Almost immediately, I discovered that I could cook vegetables that were delicious—that is, leaving the broccoli, the asparagus, the cabbage slightly crunchy, rather than cooking them to death. Years later, when I assisted Deborah Madison in writing The Greens Cookbook, we advised readers to “cook the vegetables until they are as tender as you like.” Still, our copyeditor asked, “How long? How do we know?” You trust your taste—until it changes, and then you trust your taste again. You’re the cook!

Cooking wasn’t just about getting something done or getting something right. I was absorbed in a world of beauty, fragrance, delight.

And I wasn’t alone any longer. I had all these colorful, flavorful companions right before my eyes, speaking to me from far away. I’m remembering the white onions, orange carrots, pale-green celery, and deep-green bell peppers. For dinner parties, I would buy a large bottle of sake (1.5 liters, which was $3 in those days) and busy myself serving food and refilling the little sake cups. I didn’t need to be brilliantly social, after all. I could set up a table and chairs, offer sustenance, provide a companionable space. Smiles, bright eyes, and flowing conversation brought life and conviviality to my kitchen.

Looking back, I was beginning a lifelong love affair. Over many years, I found that if I could relate to food with warmhearted compassion, eventually I could learn to treat people with love and respect, and I could touch my own wounds with tenderness. Marriage, divorce, the passing of my Zen teachers—through it all, food and cooking have sustained me.

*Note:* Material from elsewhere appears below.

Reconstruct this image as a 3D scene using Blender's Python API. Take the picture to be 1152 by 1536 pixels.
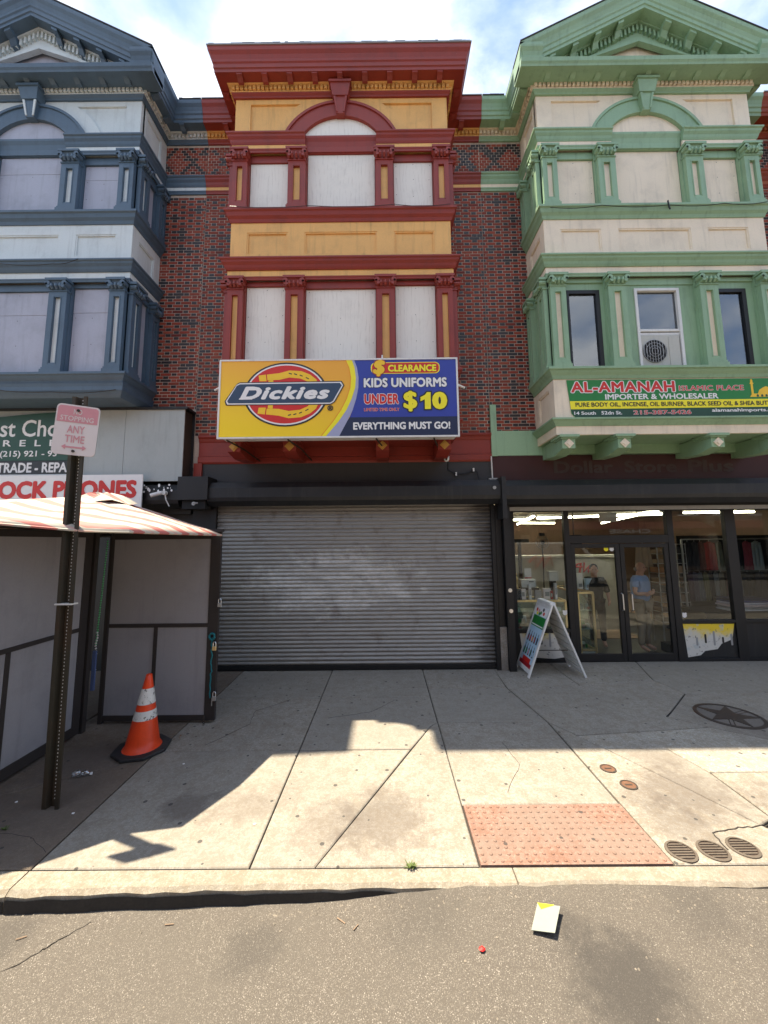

You trust your taste—until it changes, and then you trust your taste again. You’re the cook!

None of this is so complicated, really, yet most of us need permission: “See with your eyes, smell with your nose, taste with your tongue. Nothing in the universe is hidden. What else would you have me say?” The words of Zen master Tenkei resonate over the centuries, and still we demand of him: “Tell me how to get it right, so nobody complains. How do I make things taste the way I like?” And the venerable one answers, “There’s not enough milk and honey in the entire universe,” or “Upside-down idea—what are you thinking?”

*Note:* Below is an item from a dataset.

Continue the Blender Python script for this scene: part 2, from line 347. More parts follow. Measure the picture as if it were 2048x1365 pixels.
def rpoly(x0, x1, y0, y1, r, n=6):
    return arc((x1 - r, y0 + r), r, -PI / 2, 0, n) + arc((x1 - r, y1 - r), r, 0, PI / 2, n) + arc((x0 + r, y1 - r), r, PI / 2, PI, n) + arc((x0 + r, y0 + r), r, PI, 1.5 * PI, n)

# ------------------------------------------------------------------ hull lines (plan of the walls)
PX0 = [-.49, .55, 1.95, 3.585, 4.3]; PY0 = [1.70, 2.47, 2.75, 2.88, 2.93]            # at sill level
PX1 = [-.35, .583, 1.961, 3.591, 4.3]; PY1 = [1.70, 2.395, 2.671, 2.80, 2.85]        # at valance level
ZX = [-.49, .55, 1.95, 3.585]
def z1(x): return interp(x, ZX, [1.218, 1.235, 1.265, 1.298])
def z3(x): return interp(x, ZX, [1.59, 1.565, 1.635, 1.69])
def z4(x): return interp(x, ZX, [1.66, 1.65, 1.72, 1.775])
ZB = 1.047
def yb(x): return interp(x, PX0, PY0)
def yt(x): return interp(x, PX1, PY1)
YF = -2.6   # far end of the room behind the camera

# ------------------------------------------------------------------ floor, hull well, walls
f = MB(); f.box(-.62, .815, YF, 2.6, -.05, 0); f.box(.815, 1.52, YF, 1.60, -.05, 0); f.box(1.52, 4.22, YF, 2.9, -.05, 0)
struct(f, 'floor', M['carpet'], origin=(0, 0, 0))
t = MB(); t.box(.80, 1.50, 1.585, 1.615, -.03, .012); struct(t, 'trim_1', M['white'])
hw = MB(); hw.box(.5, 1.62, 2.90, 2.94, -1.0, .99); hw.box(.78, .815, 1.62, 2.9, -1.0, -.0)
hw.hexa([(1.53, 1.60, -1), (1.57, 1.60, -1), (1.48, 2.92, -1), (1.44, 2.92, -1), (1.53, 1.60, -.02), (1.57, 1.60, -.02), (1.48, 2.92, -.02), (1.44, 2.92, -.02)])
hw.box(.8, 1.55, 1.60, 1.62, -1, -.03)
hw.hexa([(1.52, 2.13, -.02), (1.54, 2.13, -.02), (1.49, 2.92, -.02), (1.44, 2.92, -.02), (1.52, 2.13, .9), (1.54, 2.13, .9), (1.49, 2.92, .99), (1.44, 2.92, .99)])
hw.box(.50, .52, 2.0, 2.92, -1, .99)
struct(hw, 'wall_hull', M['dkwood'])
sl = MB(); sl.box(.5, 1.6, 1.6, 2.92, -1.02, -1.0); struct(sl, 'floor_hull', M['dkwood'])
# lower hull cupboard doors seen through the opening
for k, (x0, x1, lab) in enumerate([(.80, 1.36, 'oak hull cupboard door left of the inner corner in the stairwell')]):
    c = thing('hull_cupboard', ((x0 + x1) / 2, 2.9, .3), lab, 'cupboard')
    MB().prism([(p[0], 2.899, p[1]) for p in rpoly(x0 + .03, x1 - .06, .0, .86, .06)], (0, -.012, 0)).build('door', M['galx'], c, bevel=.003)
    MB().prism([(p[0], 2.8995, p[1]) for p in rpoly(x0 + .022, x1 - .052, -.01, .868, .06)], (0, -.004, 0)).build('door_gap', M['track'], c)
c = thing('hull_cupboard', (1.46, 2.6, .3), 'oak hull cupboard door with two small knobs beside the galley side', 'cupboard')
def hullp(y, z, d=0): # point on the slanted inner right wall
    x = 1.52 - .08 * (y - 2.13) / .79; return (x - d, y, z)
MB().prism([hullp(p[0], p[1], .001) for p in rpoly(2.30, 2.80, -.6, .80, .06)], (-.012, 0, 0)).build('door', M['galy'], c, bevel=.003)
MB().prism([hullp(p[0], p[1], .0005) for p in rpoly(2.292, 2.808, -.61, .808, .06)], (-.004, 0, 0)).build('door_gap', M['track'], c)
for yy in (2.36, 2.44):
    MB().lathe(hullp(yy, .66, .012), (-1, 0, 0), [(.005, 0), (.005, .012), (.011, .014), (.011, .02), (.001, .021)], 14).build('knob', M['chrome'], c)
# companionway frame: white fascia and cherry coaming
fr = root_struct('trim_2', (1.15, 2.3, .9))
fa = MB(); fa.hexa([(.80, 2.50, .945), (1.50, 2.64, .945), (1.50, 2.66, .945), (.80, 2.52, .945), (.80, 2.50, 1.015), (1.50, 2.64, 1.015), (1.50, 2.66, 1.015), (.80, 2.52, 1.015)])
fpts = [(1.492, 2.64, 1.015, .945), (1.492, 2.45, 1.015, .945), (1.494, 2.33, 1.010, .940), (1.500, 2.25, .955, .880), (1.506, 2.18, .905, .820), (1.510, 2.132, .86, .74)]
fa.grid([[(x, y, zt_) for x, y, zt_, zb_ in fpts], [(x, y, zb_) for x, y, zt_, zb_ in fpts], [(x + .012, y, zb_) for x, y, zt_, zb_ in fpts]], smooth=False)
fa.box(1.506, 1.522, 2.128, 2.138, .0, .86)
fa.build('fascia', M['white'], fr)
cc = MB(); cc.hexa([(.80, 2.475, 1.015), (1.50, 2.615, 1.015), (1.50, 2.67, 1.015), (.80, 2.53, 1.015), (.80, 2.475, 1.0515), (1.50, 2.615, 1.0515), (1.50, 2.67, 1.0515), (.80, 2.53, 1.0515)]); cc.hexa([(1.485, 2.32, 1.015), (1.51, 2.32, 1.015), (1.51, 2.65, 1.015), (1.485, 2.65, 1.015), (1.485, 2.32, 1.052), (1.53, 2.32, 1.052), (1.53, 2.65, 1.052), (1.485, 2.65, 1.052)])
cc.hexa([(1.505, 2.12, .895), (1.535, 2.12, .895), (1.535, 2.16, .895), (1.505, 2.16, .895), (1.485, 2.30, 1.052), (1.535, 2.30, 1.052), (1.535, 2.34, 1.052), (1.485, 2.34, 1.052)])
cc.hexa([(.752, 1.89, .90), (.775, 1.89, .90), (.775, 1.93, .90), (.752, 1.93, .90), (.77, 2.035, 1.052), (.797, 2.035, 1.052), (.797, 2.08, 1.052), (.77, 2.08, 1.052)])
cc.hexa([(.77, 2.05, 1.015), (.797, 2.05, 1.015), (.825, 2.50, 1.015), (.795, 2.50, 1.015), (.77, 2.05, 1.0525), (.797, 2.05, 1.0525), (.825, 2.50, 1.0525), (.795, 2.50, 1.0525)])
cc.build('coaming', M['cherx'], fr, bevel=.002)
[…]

That nothing is hidden includes the impossibility of doing what you’re asking, pleasing yourself and others always and everywhere. It means, as another Zen master of old said, “The secret is in you.”

You could simply have your own life, come to your senses, and experience for yourself what’s what. One day, while tasting lentil soup, I found that it didn’t taste the way I wanted it to taste. Did it need more salt, pepper, lemon, garlic, oil, butter? On the other hand, why not give it a rest—is there something sacred about the flavor I have in mind to make my lentils or vegetables taste that way? One problem with recipes is that they blind us to the reality that nothing is fixed and that we are creating reality from scratch as we go along. Beyond the recipe, could we aim to bring out the best in the food—and in one another—rather than aiming to behave properly?

Permission to have taste is also permission to cultivate or develop taste. What do lentils taste like? How does salt change their flavor? Or pepper? Does garlic bring out the flavor of lentils, or mask it? Which is which? Are we hiding the true spirit or inviting it to come forward? 

You train your palate. And I believe this is a healthy way of living. It is intelligence at work, rather than blindly obeying the master—whether science, God, religion, nature, Zen, the Tao, a cookbook. You come alive in the process.

Colors, flavors, aromas—wouldn’t it be much more satisfying and engaging to live in this sacred space unfolding with our compassionate attention rather than the world of rules to be followed or disobeyed? That world of rules is where we perpetually wobble on the “goodness” scale, usually resting on “not quite good enough.” Ah!—to taste and enjoy, to play and discover. In that world, the true nature of things comes home to your heart. All beings rejoice. Each one is best.